WISE-HAR: A Generalizable Ensemble Deep Learning Framework for WiFi-Based Human Activity Recognition

Researchers have developed WISE-HAR, an ensemble deep learning framework that uses WiFi signals to recognize human activities including walking and arm-waving with 94.87% accuracy. The framework, tested on the Wallhack1.8k dataset, combines five CNN architectures and aggressive data augmentation to overcome performance variance and small dataset limitations. The system demonstrated strong real-world generalization with minimal accuracy drops of 1-2% when tested across different scenarios and antenna types.

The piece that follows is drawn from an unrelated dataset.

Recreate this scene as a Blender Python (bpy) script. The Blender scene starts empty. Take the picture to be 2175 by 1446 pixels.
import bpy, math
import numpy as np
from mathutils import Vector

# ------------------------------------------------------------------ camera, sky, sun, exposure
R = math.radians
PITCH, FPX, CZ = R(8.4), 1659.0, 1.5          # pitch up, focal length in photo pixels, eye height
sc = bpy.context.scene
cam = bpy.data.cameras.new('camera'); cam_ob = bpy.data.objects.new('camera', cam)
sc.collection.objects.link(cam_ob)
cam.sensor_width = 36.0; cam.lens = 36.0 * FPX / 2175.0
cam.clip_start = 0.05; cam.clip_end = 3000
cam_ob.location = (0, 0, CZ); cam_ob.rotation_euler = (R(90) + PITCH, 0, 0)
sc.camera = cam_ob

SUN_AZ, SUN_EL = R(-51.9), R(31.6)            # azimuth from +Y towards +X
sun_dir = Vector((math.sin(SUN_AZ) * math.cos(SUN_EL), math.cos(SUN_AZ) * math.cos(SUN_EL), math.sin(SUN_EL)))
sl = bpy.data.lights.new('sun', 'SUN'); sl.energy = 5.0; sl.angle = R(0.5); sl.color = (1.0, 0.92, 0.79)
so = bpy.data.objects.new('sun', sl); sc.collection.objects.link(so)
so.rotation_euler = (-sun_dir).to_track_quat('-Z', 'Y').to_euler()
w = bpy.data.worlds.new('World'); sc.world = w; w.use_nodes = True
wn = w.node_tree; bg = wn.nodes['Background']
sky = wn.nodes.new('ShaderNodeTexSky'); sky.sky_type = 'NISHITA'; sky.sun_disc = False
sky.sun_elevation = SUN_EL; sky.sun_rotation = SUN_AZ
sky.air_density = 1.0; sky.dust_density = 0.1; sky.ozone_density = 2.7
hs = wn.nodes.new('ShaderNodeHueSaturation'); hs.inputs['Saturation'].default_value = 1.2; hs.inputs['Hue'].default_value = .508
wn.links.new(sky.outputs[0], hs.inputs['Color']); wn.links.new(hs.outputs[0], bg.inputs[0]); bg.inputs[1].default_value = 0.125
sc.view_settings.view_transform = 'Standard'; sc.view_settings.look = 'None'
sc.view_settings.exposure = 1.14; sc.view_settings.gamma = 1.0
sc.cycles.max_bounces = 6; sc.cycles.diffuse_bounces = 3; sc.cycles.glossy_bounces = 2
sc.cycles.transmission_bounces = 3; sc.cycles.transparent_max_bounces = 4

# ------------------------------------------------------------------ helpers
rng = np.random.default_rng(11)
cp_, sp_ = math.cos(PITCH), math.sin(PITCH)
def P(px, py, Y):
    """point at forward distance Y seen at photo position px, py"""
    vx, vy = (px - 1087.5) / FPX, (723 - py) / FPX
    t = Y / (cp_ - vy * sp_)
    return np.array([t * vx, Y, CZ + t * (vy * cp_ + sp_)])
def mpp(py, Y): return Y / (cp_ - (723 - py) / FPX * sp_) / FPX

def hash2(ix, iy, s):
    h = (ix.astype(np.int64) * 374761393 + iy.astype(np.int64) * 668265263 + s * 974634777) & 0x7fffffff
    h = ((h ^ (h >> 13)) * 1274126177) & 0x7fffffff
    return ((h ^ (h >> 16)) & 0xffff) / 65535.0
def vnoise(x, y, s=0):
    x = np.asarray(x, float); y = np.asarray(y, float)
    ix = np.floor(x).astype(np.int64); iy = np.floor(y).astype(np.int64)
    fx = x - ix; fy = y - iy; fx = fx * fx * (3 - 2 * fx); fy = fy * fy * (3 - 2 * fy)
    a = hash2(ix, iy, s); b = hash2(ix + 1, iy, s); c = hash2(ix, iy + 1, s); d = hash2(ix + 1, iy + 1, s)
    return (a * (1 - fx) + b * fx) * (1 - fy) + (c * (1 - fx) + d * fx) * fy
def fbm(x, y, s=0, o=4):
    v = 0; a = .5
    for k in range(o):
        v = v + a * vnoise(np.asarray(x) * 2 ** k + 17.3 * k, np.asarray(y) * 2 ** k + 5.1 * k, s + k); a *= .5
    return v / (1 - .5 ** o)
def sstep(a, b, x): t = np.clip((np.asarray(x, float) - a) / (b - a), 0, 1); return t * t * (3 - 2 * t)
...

arXiv:2606.02974v1 Announce Type: new Abstract: Human Activity Recognition HAR using WiFi signals has emerged as a transformative technology for smart homes, healthcare monitoring, security systems, and ambient assisted living. Unlike traditional camera-based systems that raise significant privacy concerns and fail in low-light conditions, or wearable sensors that require user compliance, WiFi-based HAR is non-intrusive, privacy-preserving, cost-effective, and works seamlessly in any lighting condition. This paper presents a comprehensive approach to recognize three distinct human activities: "No Presence" empty room , "Walking", and "Walking + Arm-waving" using the Wallhack1.8k WiFi spectrogram dataset. We propose three key improvements to address the main challenges in WiFi-based HAR. First, to address high performance variance, we implement ensemble learning with five different CNN architectures Deep CNN, Wide CNN, MobileNetV2, ResNet50V2, and EfficientNetB0 . Second, to address the small dataset size limitation, we apply aggressive data augmentation techniques including time-warping, frequency masking, and noise addition. Third, to evaluate real-world generalization capability, we perform cross-scenario evaluation training on Line-of-Sight and testing on Non-Line-of-Sight and cross-antenna evaluation training on Biquad antenna and testing on PIFA antenna . Our ensemble model achieved a test accuracy of 94.87% on the LOS scenario with Biquad antenna, outperforming the best individual model by 0.66%. Data augmentation improved Random Forest performance from 60% to 95%. Cross-scenario evaluation showed minimal accuracy drops of only 1.37% and 2.07%, demonstrating strong generalization capabilities. The results indicate that the proposed approach is robust, reliable, and suitable for real-world deployment in diverse environments with different hardware configurations.